* Your instructions *
Output the first line of the listing and each line after it, up to and including the line that contains "return CH - (py - YH) * Y / F", exactly as written, minus the pictures.

* Supplied information *
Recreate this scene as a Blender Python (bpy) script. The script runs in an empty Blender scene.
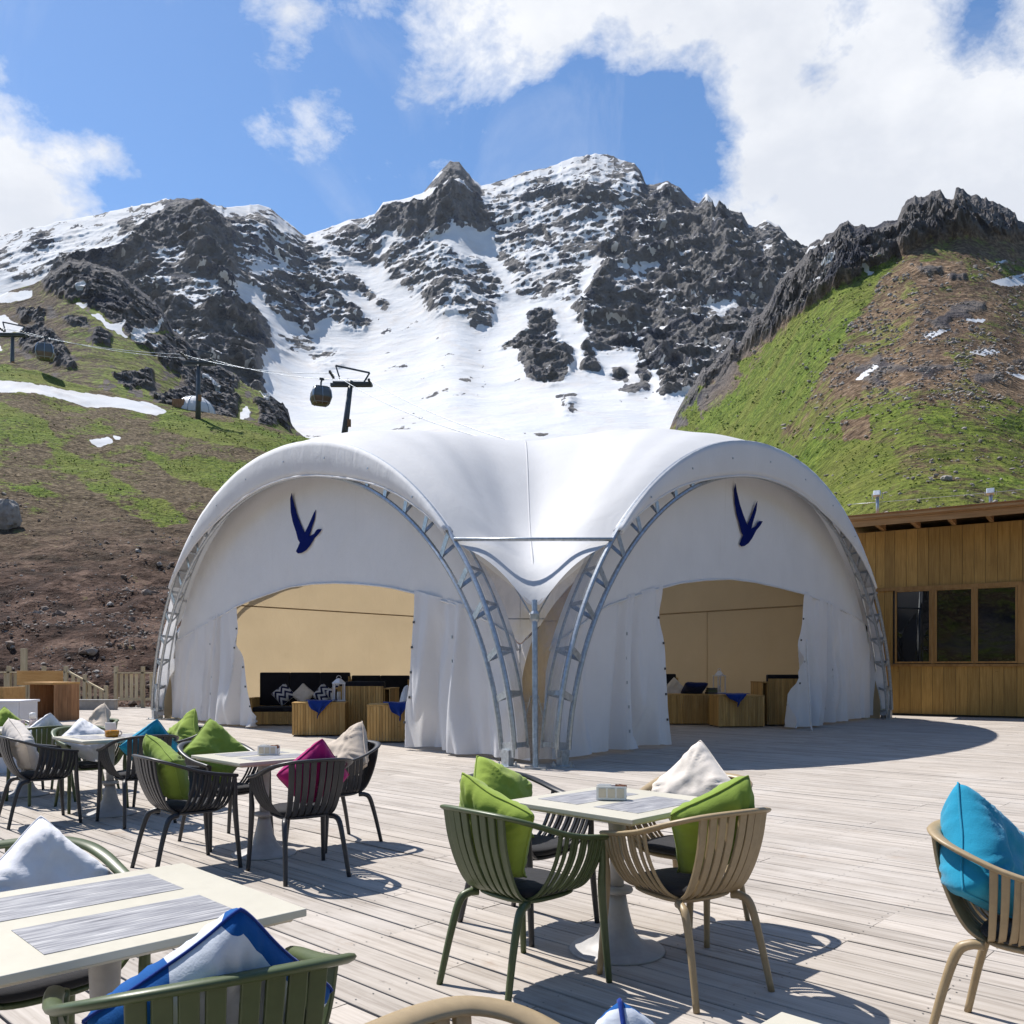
import bpy, bmesh, math, random
import numpy as np
from mathutils import Vector, Matrix
R = math.radians
random.seed(7)
RNG = np.random.default_rng(11)
SC = bpy.context.scene
COL = SC.collection
F, YH, CH = 870.0, 668.0, 1.41            # focal length in px, horizon row, eye height: used to read real positions off the ground


def gp(px, py):                            # the point of the level deck seen at a picture position
    Y = F * CH / (py - YH)
    return ((px - 512) * Y / F, Y)


def at(px, Y):
    return (px - 512) * Y / F


def zat(py, Y):
    return CH - (py - YH) * Y / F


# ------------------------------------------------------------------ noise
def _hash(ix, iy, iz, seed):
    h = (ix.astype(np.uint32) * np.uint32(374761393) + iy.astype(np.uint32) * np.uint32(668265263)
         + iz.astype(np.uint32) * np.uint32(2147483647) + np.uint32(seed * 974711 + 12345))
    h = (h ^ (h >> np.uint32(13))) * np.uint32(1274126177)
    h = (h ^ (h >> np.uint32(16))) * np.uint32(2246822519)
    h = h ^ (h >> np.uint32(15))
    return (h & np.uint32(0xffff)).astype(np.float32) / 65535.0


def vnoise(P, seed=0):
    P = np.asarray(P, dtype=np.float64)
    I = np.floor(P).astype(np.int64)
    f = (P - I).astype(np.float32)
    f = f * f * f * (f * (f * 6 - 15) + 10)
    I = I.astype(np.int32)
    x, y, z = I[..., 0], I[..., 1], I[..., 2]
    r = 0
    for dx in (0, 1):
        wx = f[..., 0] if dx else 1 - f[..., 0]
        for dy in (0, 1):
            wy = f[..., 1] if dy else 1 - f[..., 1]
            for dz in (0, 1):
                wz = f[..., 2] if dz else 1 - f[..., 2]
                r = r + wx * wy * wz * _hash(x + dx, y + dy, z + dz, seed)
    return r


def fbm(P, octs=5, seed=0, gain=.5, lac=2.03):
    P = np.asarray(P, dtype=np.float64)
    a, s, t = 1., 0., 0.
    for i in range(octs):
        s = s + a * vnoise(P * lac ** i + 17.3 * i, seed + i)
        t += a
        a *= gain
    return s / t


def ridged(P, octs=6, seed=0, gain=.55, lac=2.1):
    P = np.asarray(P, dtype=np.float64)
    a, s, t, prev = 1., 0., 0., 1.
    for i in range(octs):
        n = 1 - np.abs(2 * vnoise(P * lac ** i + 9.1 * i, seed + i) - 1)
        n = n * n
        s = s + a * n * prev
        t += a
        prev = np.clip(n * 1.6, 0, 1)
        a *= gain
    return s / t


def smooth(x, a, b):
    t = np.clip((np.asarray(x, dtype=float) - a) / (b - a), 0, 1)
    return t * t * (3 - 2 * t)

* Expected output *
Recreate this scene as a Blender Python (bpy) script. The script runs in an empty Blender scene.
import bpy, bmesh, math, random
import numpy as np
from mathutils import Vector, Matrix
R = math.radians
random.seed(7)
RNG = np.random.default_rng(11)
SC = bpy.context.scene
COL = SC.collection
F, YH, CH = 870.0, 668.0, 1.41            # focal length in px, horizon row, eye height: used to read real positions off the ground


def gp(px, py):                            # the point of the level deck seen at a picture position
    Y = F * CH / (py - YH)
    return ((px - 512) * Y / F, Y)


def at(px, Y):
    return (px - 512) * Y / F


def zat(py, Y):
    return CH - (py - YH) * Y / F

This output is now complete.